Melbourne fullback Ryan Papenhuyzen could never have dreamed of a State of Origin debut two years ago when he wasn't even Craig Bellamy's first-choice NRL replacement for Billy Slater.

The 22-year-old Papenhuyzen said he was shocked to be named in Brad Fittler's 27-man Blues squad for the series that starts in Adelaide on November 4.

Fittler told the Clive Churchill Medallist after Sunday night's NRL grand final win, with Papenhuyzen's selection capping off a brilliant two seasons from the young fullback.

When Slater retired at the end of 2018, Bellamy had three options to fill the No.1 spot with Papenhuyzen, Jahrome Hughes and Scott Drinkwater in the running.

Nailing that was all Papenhuyzen would allow himself to dream of.

"No chance I would have thought of [playing Origin]," he said on Monday.

"I just wanted to play first grade, my goal last year was to play consistent first grade and to even think of those things then would have been silly of me.

"You've got to keep thinking about your footy and working on your footy.

"That was in the back of my mind and these rewards come from it.

"At the end of the day I just wanted to be a better player and keep improving, that was the main goal."
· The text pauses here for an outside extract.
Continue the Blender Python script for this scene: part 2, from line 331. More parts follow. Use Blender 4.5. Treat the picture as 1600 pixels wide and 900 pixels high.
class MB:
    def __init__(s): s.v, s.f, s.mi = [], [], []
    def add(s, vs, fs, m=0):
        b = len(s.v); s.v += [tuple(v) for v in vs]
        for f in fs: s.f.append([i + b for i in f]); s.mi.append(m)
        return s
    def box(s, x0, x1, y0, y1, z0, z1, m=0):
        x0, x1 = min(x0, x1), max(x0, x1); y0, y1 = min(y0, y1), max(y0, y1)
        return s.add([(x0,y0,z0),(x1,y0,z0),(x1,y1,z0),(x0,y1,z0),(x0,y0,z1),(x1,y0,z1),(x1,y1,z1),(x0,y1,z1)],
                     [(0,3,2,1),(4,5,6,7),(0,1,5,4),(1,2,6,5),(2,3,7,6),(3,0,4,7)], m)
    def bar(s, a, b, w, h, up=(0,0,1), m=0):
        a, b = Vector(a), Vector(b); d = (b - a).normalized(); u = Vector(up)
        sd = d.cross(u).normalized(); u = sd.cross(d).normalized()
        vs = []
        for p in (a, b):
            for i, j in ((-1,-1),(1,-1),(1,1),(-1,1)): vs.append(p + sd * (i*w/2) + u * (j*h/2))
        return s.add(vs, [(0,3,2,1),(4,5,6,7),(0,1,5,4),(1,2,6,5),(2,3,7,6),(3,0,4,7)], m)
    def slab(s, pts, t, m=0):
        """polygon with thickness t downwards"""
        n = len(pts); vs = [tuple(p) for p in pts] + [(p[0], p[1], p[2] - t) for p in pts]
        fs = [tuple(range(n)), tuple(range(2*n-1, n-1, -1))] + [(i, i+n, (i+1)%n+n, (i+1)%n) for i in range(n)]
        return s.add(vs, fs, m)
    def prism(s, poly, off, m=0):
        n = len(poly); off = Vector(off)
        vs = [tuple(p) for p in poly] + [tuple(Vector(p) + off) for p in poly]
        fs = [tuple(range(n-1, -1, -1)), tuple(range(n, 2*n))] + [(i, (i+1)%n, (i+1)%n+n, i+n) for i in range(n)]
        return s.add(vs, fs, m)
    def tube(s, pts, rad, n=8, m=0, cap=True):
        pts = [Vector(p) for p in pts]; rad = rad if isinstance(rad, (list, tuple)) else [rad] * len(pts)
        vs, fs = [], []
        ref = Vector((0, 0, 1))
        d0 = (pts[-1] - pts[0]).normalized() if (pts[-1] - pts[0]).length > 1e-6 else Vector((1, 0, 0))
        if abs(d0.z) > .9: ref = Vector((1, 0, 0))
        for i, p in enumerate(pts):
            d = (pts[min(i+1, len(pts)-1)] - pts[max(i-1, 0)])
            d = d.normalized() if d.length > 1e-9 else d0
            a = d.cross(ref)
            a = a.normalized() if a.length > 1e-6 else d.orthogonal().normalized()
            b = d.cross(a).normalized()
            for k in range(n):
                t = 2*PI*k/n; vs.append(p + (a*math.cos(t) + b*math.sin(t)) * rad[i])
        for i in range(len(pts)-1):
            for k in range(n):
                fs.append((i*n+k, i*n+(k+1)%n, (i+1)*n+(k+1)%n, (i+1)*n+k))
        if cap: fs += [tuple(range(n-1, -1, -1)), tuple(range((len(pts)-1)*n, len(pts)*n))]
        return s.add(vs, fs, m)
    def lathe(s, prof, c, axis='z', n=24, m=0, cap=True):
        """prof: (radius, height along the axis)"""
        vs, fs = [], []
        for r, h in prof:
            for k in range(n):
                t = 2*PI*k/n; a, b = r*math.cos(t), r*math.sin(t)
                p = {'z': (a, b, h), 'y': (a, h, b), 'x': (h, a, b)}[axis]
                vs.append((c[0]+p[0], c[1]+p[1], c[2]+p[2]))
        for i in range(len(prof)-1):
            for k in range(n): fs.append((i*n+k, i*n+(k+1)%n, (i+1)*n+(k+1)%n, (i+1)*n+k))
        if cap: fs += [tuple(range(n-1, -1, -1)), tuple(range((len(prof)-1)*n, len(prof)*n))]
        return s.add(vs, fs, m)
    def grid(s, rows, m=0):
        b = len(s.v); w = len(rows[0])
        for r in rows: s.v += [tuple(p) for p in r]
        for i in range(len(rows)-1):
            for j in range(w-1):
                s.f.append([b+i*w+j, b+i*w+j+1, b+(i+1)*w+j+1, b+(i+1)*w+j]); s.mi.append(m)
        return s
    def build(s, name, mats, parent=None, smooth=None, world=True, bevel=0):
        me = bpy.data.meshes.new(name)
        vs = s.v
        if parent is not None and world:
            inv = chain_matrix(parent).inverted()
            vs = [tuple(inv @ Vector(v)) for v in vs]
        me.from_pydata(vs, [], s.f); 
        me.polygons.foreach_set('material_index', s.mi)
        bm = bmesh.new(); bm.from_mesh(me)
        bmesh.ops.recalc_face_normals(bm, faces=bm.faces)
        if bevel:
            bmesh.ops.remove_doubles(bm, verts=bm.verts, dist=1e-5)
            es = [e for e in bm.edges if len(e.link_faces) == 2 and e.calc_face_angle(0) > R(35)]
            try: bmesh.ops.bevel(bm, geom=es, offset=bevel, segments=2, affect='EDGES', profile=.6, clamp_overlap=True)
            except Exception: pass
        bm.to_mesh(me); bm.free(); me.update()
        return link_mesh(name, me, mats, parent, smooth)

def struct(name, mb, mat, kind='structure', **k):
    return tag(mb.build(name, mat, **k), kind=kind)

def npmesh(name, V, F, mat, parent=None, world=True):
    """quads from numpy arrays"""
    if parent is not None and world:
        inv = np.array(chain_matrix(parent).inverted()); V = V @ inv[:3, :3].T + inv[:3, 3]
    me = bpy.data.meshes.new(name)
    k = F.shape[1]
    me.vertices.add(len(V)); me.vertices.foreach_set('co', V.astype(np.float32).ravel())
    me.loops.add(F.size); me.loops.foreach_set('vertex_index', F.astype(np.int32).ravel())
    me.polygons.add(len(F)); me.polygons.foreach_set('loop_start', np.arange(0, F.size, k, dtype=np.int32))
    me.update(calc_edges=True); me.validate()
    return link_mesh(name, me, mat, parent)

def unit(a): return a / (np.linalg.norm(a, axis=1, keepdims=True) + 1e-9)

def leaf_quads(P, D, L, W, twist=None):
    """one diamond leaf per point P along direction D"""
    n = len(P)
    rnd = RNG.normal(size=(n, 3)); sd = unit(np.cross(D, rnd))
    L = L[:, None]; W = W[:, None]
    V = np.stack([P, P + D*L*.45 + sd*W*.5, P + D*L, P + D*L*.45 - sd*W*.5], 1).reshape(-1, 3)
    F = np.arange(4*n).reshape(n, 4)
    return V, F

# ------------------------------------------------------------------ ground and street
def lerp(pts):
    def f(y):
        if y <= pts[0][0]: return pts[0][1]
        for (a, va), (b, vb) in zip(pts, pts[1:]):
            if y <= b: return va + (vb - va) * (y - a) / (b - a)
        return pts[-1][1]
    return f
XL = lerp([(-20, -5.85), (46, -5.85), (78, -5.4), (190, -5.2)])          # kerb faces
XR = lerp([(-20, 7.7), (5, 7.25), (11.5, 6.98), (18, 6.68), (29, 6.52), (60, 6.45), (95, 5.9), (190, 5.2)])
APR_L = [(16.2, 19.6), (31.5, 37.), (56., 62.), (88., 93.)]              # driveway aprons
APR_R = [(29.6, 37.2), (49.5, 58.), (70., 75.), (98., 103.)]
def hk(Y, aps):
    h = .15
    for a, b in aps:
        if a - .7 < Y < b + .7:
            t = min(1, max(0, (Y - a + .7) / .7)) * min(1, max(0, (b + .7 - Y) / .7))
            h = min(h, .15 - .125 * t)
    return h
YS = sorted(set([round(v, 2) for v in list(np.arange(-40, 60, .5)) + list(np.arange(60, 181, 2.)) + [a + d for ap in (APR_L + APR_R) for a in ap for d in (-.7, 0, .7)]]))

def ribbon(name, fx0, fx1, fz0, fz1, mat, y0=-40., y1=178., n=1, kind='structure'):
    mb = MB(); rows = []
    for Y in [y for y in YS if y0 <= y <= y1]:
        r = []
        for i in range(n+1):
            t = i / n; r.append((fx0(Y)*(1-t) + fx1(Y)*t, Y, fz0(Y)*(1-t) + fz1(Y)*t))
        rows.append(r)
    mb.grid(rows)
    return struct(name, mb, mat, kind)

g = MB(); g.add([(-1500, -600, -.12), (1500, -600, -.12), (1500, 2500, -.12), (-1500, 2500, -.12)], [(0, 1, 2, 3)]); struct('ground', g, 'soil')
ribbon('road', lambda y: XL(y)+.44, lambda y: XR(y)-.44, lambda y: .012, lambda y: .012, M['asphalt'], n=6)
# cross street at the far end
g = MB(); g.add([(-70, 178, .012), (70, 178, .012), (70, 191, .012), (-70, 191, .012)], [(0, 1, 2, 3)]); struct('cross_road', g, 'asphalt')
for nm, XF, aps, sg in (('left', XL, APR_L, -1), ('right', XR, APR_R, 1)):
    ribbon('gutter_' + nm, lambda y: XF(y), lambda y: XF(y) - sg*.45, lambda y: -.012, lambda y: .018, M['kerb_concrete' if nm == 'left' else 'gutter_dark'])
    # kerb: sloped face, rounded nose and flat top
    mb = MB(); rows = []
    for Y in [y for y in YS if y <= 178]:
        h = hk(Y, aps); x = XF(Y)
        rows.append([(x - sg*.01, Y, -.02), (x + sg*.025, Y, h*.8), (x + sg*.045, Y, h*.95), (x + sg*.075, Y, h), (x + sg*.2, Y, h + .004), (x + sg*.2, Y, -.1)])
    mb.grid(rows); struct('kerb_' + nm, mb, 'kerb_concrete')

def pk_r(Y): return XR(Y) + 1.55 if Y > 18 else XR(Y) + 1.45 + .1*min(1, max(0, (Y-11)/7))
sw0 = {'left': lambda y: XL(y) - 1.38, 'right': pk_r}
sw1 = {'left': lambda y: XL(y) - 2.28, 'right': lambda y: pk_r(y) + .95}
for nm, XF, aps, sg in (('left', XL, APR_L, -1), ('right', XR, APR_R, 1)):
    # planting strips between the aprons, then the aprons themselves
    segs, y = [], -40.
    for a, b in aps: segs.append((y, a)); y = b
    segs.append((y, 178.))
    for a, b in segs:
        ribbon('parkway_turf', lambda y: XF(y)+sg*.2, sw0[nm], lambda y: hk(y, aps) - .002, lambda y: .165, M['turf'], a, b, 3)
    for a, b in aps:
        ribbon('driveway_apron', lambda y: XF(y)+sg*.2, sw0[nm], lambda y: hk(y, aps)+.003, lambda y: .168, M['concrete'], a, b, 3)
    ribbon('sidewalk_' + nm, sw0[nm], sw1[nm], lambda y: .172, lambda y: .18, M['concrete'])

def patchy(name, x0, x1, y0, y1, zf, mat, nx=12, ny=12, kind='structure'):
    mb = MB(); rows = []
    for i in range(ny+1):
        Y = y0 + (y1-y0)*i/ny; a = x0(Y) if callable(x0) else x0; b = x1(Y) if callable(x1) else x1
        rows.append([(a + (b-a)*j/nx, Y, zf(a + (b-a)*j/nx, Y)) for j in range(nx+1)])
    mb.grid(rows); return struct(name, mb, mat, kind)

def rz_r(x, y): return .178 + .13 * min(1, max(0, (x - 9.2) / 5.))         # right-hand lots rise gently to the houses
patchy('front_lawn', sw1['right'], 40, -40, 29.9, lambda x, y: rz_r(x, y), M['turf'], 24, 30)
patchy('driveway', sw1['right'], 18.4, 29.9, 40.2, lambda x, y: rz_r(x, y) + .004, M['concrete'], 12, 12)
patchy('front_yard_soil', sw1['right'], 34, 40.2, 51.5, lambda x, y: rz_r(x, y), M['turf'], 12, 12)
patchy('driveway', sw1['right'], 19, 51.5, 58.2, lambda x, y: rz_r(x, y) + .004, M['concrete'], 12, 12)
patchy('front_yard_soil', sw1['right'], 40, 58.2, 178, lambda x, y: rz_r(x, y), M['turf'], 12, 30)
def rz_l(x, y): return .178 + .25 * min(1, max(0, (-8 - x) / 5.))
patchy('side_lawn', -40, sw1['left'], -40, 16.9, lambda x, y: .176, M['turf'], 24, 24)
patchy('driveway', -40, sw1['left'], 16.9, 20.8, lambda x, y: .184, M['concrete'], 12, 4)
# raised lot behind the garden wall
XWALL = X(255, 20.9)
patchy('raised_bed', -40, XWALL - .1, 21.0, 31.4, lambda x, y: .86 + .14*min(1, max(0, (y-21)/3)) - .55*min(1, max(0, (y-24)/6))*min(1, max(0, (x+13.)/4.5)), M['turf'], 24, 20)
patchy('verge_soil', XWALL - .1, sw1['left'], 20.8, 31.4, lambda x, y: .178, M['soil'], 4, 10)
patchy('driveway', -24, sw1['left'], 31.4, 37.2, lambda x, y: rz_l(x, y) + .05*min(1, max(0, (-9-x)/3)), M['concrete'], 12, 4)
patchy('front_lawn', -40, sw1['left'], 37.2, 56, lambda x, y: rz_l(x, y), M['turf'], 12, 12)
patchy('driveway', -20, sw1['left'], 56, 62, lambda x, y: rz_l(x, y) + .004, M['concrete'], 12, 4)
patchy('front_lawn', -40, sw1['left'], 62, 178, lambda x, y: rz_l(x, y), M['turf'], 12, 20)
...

After recovering from premiership celebrations on the Sunshine Coast, Papenhuyzen will join the Blues squad on the Central Coast on Wednesday.

He will act as cover for star fullback James Tedesco, who is dealing with a knee injury that could rule him out of game one in Adelaide.

Tedesco was in a knee brace after the Sydney Roosters were knocked out of the finals by Canberra at the start of the month.

However, he is set to start running again this week and is confident of playing.

Should Tedesco play, Papenhuyzen could fill a utility role as he has done in the past for Melbourne to give an injection of speed from the bench.

"It's a big squad of 27 so just to be a part of it I'm pretty humbled and I just like to enjoy that experience and then whatever happens happens," Papenhuyzen said.

"But at the moment, I don't think it's really sunk in."